Regardless whetehr citizens, or citizens holding public office, appointive or elective, none has ANY authority to take the law into her/his own hands. The private citizen has the authority to initiate civil suits. But the state has a monopoly on the police power, and thus on enforcing criminal laws, and thus on prosecuting ALLEGED violations of criminal laws.
The prosecution of such violations occurs in accordance with established legal procedures; and that is accomplished in the judicial branch.
KKKoresh had two basic options, one legal, and the other self-serving/criminal. The warrant was not for arrest of KKKoresh -- far-right America-hating lunatic fringe/gun-nuts notwithstanding; the warrant was for search of the compound concerning allegations of child abuse/rape.
The way to challenge the warrant LEGALLY was IN COURT. KKKoresh didn't lack for legal advice; but apparently he knew he hadn't a legal-challenge leg to stand on so chose instead to take the law into his own hands and ILLEGALLY resisted SERVICE of the warrant by use of deadly force, which was patently ILLEGAL.

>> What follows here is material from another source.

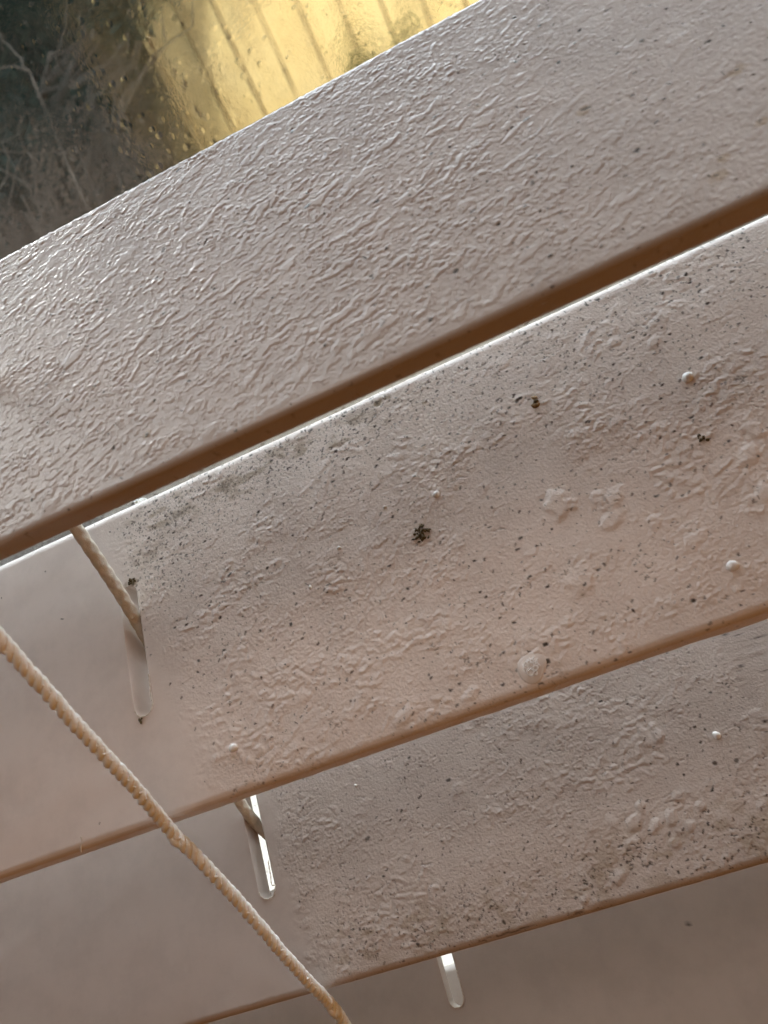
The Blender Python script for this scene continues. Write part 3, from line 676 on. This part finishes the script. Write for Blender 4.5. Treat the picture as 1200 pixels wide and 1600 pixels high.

NO citizen, private or in public capacity, has any "right" to violate the law, though the legal tradition, for many hundreds of years, is that in a conflict between public safety and societal survival, and individual right, the latter YIELDS, even when the individual right is LEGITIMATE. The "right" to kill gov't officials -- "Feds" -- based upon a private invocation of the blatantly illegal does not exist, and never has.